▶ **Instructions for the task**
Tally the lines that include the word "picture" and reply with nothing but the total.

Records
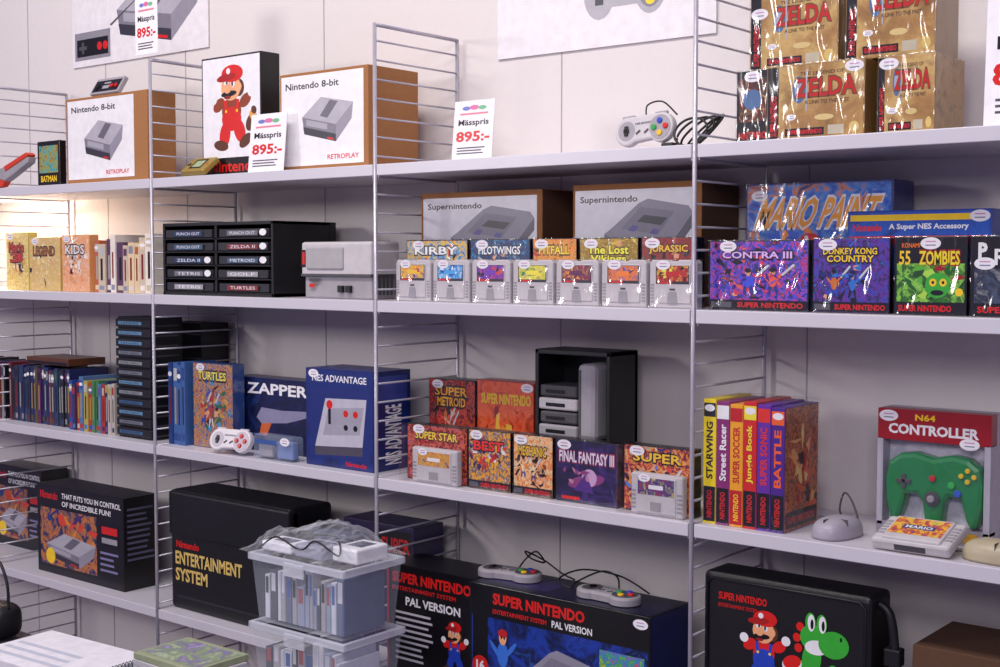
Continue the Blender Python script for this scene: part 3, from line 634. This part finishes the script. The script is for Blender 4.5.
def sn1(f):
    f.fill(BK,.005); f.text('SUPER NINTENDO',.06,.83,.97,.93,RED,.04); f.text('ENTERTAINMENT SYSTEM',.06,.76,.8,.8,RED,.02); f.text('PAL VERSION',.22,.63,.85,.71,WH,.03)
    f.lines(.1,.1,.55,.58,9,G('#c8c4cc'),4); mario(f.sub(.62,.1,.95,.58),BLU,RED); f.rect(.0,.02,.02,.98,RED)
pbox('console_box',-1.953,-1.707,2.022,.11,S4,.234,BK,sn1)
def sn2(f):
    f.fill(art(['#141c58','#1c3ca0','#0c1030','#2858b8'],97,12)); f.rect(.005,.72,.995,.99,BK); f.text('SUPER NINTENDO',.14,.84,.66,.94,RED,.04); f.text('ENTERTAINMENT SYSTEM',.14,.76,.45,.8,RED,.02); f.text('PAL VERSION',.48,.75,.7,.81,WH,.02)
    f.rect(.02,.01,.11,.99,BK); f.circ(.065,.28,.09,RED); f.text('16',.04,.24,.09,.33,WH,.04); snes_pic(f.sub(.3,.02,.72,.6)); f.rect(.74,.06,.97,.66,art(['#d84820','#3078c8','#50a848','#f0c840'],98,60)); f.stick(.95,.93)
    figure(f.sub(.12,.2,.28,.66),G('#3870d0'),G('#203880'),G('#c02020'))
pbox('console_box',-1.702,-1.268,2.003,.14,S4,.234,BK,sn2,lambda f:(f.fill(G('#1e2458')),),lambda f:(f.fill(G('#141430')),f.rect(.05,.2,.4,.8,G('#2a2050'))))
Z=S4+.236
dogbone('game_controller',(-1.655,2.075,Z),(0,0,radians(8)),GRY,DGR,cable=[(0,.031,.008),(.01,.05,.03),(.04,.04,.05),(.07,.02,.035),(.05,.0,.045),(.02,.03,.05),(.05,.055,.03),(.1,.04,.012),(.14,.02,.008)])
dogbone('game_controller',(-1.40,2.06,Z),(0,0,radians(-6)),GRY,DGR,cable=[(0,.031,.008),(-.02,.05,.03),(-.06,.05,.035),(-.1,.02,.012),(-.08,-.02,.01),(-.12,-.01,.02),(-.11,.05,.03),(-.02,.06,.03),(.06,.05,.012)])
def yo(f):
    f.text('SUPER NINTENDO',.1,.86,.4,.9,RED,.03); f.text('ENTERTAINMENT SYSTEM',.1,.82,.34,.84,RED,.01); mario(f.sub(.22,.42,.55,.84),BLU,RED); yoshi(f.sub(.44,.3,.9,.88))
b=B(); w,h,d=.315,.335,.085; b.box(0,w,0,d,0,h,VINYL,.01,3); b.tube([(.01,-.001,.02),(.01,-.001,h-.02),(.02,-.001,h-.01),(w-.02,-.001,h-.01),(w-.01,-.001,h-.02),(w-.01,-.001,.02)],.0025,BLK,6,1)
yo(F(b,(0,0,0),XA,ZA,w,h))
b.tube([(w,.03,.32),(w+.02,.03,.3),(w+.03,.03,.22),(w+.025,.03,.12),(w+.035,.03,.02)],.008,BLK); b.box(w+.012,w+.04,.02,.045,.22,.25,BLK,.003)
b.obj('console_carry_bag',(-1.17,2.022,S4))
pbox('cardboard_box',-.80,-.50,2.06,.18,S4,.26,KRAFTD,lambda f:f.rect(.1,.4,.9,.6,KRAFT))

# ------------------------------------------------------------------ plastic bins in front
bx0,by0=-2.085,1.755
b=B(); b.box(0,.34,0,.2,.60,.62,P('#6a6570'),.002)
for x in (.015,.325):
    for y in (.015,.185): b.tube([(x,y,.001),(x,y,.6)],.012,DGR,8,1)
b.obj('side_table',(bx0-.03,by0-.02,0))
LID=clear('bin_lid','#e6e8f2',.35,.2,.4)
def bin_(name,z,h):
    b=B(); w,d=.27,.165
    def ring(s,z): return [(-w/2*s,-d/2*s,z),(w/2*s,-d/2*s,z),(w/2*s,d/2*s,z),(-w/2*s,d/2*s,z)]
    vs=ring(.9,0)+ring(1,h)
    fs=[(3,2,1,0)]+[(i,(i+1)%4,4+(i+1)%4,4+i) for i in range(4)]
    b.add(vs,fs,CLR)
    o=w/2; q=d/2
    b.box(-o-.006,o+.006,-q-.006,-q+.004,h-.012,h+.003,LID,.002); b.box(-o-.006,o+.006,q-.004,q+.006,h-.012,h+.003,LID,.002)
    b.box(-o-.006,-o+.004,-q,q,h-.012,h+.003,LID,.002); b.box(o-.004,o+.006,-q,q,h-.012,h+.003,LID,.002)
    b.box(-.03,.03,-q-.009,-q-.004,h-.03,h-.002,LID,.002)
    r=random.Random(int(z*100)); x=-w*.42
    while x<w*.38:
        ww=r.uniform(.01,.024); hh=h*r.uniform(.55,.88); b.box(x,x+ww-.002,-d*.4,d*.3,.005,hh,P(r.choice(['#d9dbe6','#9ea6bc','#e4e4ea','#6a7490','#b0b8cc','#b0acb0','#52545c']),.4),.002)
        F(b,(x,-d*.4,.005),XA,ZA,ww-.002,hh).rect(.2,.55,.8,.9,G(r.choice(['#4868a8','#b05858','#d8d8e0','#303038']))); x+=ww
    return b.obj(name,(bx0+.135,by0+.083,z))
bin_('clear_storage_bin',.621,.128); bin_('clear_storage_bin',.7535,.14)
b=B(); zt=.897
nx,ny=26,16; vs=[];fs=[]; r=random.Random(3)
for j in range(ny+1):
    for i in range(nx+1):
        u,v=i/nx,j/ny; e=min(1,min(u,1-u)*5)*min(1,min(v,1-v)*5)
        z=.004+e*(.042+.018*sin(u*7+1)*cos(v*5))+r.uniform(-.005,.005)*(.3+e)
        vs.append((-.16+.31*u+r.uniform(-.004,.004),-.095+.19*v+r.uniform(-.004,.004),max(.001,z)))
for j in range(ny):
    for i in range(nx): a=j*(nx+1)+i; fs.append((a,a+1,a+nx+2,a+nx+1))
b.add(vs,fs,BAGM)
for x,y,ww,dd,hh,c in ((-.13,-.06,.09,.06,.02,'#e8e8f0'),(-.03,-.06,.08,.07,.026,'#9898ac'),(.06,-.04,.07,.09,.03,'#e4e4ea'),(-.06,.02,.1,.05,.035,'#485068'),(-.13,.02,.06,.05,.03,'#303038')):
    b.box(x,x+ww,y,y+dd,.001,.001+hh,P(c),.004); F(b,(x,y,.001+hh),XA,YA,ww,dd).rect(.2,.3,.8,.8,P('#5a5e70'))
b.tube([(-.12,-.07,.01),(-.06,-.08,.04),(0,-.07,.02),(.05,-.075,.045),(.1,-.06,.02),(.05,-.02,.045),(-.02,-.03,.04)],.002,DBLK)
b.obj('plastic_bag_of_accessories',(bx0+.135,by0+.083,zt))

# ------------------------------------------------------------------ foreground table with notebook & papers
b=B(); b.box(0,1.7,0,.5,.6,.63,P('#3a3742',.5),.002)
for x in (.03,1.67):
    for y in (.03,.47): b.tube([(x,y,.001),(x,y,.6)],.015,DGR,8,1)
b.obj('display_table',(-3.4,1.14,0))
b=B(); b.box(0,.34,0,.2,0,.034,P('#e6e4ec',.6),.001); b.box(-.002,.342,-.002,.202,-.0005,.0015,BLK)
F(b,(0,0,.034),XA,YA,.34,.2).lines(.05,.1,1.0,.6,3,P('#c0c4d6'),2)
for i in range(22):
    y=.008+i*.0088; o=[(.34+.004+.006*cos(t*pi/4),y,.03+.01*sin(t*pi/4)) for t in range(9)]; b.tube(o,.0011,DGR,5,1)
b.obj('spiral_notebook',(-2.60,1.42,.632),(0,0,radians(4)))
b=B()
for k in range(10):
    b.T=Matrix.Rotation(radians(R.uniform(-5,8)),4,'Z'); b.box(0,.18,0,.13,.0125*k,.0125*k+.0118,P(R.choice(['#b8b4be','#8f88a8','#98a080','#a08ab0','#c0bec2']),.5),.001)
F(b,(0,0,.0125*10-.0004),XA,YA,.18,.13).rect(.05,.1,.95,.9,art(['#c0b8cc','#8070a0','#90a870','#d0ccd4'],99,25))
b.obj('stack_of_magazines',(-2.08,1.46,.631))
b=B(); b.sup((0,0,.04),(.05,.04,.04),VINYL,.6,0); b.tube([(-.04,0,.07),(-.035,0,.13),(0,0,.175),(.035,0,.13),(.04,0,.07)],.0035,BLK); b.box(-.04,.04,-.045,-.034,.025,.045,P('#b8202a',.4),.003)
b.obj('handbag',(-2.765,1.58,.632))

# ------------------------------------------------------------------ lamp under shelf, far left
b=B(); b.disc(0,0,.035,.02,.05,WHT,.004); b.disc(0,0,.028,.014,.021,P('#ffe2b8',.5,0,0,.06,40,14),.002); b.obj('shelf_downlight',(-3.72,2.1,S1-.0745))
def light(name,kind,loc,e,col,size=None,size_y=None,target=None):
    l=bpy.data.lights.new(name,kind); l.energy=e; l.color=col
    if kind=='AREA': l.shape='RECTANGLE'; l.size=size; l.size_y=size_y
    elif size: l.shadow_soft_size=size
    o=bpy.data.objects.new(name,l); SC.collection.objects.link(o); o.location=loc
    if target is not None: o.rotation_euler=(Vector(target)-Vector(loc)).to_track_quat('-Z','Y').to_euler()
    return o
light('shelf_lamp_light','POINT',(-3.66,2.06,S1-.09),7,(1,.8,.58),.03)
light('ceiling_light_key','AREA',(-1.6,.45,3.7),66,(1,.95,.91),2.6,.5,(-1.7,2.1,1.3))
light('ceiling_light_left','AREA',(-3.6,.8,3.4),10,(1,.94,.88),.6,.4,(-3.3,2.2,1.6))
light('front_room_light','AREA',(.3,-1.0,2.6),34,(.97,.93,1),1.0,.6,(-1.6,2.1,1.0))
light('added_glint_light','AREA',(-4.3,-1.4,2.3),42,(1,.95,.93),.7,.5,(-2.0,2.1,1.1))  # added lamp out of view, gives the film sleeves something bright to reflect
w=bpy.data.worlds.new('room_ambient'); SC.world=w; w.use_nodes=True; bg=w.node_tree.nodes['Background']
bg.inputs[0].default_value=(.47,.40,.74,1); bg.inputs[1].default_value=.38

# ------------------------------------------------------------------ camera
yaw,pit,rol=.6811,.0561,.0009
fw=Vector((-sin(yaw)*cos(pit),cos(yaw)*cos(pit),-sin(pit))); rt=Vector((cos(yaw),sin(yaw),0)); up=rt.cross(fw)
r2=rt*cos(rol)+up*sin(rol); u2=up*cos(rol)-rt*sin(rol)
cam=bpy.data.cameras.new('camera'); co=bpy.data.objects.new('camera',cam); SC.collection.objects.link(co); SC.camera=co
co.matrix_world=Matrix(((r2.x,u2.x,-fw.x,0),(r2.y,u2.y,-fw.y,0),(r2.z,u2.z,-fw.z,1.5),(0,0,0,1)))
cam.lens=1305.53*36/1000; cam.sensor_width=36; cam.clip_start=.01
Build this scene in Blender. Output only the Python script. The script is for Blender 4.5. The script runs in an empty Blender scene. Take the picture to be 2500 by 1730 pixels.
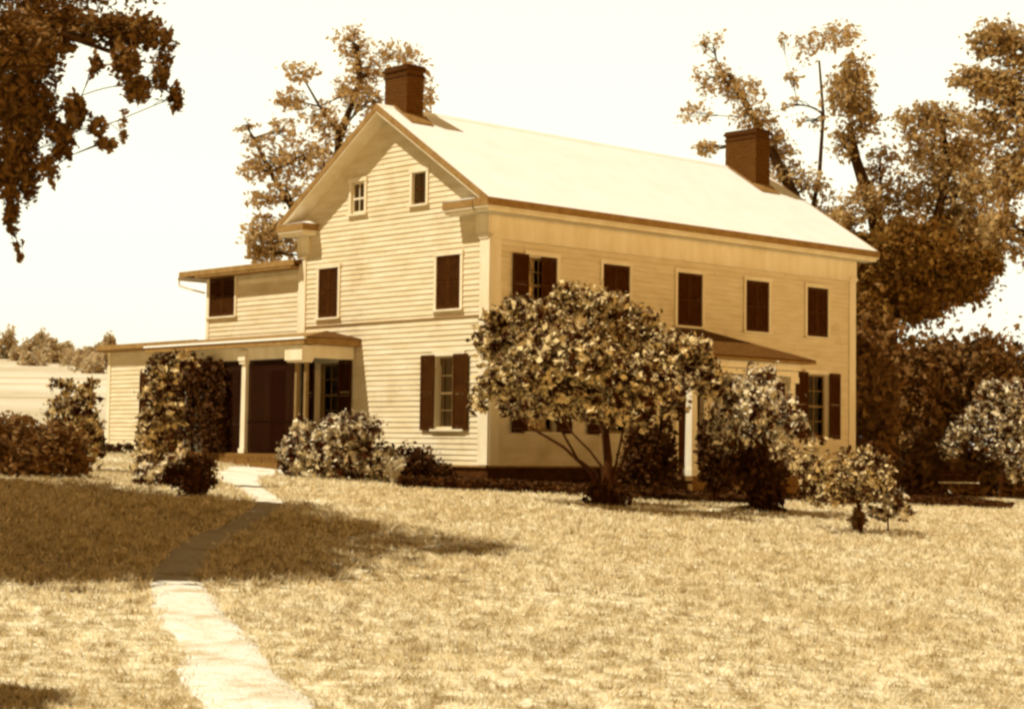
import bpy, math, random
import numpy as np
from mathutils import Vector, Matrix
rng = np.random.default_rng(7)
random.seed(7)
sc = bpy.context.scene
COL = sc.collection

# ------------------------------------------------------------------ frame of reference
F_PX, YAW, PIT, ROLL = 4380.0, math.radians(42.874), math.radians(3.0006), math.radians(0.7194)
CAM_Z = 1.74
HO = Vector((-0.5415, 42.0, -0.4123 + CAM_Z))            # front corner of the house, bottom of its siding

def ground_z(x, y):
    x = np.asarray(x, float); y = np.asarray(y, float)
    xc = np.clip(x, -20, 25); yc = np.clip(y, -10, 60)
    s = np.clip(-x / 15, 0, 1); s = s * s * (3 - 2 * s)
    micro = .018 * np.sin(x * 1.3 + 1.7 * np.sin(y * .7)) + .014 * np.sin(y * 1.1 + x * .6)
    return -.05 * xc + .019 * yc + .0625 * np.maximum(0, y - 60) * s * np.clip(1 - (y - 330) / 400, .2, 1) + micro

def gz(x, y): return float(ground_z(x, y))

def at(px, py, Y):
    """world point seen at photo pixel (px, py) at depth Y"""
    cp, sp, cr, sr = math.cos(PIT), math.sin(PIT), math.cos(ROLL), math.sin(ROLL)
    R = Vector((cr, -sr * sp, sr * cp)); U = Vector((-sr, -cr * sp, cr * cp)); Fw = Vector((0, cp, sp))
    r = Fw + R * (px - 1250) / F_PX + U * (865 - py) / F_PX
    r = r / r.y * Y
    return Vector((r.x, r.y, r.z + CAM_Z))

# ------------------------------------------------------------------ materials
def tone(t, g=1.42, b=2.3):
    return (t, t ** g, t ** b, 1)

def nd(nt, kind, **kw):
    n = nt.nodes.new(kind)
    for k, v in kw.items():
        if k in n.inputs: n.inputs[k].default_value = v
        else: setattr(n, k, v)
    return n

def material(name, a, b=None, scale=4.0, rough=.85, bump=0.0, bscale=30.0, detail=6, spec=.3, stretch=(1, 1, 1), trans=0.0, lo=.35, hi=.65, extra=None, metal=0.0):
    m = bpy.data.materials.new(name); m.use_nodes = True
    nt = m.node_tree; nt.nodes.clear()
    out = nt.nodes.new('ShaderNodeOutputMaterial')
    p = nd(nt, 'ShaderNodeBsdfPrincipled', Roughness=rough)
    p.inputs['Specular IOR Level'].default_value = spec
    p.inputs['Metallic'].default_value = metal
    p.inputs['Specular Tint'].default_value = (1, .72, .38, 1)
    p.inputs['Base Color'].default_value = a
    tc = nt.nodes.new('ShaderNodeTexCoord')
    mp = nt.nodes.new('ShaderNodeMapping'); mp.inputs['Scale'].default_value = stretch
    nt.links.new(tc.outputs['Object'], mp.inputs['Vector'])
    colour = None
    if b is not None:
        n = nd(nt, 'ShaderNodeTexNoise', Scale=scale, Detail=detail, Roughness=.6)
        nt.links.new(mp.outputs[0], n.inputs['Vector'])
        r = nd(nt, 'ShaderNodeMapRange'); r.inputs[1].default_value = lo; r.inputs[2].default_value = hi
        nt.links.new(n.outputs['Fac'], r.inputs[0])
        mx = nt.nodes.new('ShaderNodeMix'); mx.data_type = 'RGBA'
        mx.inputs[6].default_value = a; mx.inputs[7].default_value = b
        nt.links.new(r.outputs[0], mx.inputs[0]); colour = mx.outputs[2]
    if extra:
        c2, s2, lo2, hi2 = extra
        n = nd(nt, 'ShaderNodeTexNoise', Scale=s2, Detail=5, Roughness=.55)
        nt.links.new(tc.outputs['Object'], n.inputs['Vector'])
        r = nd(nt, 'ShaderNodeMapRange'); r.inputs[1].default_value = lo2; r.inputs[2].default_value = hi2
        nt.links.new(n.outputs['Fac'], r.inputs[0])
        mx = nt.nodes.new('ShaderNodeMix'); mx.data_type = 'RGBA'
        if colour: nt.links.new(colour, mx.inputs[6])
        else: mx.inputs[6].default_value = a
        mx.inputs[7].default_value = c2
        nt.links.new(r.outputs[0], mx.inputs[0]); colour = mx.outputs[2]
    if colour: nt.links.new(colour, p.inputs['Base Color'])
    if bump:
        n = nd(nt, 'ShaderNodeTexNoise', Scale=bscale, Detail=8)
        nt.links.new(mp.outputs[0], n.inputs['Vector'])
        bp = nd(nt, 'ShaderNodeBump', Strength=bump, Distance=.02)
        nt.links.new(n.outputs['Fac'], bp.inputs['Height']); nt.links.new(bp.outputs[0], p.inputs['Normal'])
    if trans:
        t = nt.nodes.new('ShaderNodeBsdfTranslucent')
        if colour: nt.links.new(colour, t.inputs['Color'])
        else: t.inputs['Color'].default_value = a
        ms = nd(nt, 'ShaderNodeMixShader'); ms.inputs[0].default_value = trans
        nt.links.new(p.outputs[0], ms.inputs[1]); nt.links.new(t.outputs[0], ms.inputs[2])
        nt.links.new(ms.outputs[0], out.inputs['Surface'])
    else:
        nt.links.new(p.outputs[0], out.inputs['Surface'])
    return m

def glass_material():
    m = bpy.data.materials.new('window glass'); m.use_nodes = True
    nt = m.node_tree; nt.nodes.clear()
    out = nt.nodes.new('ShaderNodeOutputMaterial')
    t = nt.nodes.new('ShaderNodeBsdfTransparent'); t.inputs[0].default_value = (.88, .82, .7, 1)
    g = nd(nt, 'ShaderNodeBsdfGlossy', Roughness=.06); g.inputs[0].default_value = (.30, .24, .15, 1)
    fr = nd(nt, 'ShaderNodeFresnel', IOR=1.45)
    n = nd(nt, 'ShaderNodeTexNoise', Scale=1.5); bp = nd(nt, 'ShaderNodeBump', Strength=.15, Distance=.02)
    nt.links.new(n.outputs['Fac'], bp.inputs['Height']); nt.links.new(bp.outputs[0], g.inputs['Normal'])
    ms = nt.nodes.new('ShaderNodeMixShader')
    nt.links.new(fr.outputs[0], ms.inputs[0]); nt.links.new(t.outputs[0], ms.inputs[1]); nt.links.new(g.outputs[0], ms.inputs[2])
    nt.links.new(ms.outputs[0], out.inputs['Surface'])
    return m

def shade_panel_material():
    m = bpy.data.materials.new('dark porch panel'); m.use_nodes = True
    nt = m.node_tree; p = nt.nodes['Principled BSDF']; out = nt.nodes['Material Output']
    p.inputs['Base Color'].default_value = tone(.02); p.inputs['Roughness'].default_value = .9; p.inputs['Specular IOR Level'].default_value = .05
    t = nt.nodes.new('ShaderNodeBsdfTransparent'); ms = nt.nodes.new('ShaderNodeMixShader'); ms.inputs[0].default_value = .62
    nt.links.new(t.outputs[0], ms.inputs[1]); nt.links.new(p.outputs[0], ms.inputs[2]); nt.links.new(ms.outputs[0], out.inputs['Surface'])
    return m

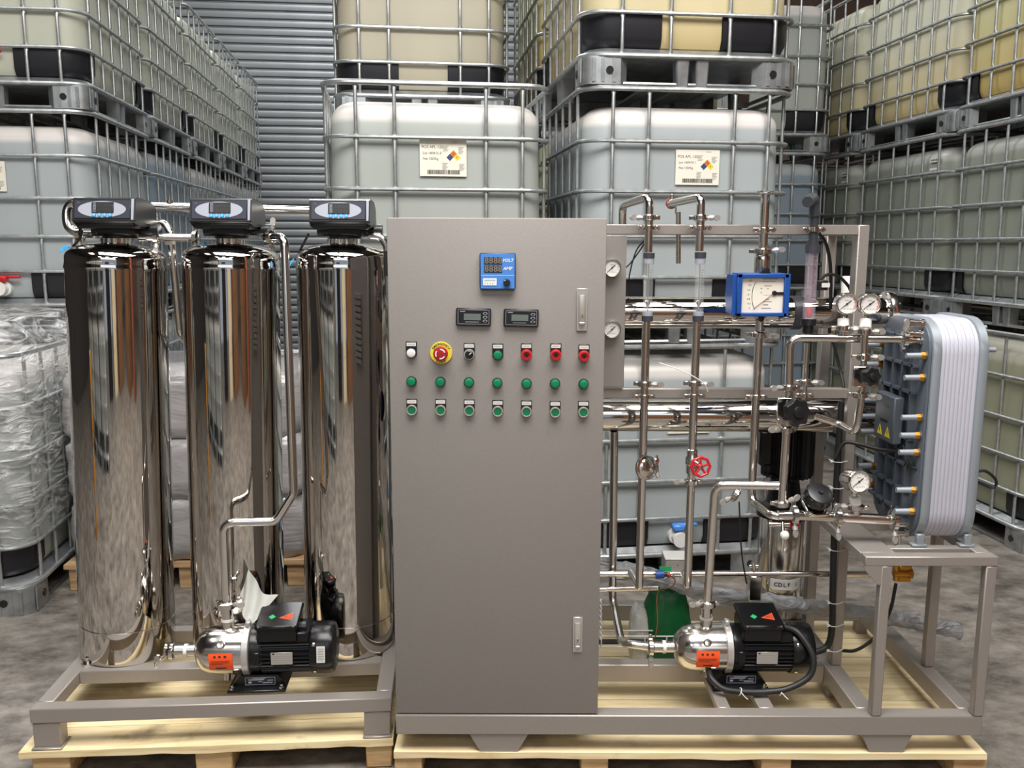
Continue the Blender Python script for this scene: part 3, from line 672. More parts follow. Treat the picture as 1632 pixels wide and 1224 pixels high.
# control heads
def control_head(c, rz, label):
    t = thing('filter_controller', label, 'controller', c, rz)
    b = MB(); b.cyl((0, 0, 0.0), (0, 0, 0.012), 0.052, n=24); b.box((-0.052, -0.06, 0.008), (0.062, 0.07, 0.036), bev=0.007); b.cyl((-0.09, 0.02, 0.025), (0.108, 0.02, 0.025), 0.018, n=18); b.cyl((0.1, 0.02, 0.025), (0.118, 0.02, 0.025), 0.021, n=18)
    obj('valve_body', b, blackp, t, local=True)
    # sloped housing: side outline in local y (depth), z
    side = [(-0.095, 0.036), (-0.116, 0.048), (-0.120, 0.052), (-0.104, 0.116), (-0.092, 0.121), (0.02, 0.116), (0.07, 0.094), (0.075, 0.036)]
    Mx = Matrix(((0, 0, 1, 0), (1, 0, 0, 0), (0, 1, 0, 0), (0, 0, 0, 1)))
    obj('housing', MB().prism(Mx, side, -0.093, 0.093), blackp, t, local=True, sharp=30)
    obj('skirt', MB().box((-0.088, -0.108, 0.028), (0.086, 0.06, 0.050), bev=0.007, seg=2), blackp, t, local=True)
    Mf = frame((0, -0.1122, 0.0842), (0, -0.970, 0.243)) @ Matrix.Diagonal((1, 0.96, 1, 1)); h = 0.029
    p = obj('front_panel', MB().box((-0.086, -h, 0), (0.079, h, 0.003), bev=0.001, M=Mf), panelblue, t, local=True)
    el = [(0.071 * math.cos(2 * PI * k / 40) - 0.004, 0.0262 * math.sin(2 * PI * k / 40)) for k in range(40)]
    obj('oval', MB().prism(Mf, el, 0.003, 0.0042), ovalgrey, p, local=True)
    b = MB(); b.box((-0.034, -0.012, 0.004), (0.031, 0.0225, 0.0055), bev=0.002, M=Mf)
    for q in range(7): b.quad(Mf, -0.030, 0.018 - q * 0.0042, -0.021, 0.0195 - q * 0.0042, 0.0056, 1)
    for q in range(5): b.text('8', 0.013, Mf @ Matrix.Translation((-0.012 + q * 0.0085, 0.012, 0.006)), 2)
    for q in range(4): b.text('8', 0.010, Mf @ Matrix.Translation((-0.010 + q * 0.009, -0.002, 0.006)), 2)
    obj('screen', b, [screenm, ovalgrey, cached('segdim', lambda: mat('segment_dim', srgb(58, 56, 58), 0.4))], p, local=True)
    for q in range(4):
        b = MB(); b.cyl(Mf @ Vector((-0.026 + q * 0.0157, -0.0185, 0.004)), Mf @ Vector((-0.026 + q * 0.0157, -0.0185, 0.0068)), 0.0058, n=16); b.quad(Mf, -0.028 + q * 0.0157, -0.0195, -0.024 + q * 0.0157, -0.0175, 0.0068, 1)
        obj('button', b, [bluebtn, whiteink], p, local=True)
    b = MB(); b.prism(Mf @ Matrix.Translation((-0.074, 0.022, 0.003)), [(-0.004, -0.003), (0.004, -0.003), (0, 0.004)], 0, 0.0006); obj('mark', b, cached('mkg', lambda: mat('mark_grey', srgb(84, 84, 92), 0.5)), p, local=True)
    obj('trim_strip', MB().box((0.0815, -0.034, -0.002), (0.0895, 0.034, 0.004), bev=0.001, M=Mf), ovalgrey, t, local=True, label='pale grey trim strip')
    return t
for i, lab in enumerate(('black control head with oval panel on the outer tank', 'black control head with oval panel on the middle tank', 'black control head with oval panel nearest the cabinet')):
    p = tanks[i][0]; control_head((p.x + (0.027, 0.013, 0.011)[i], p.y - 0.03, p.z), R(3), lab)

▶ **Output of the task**
2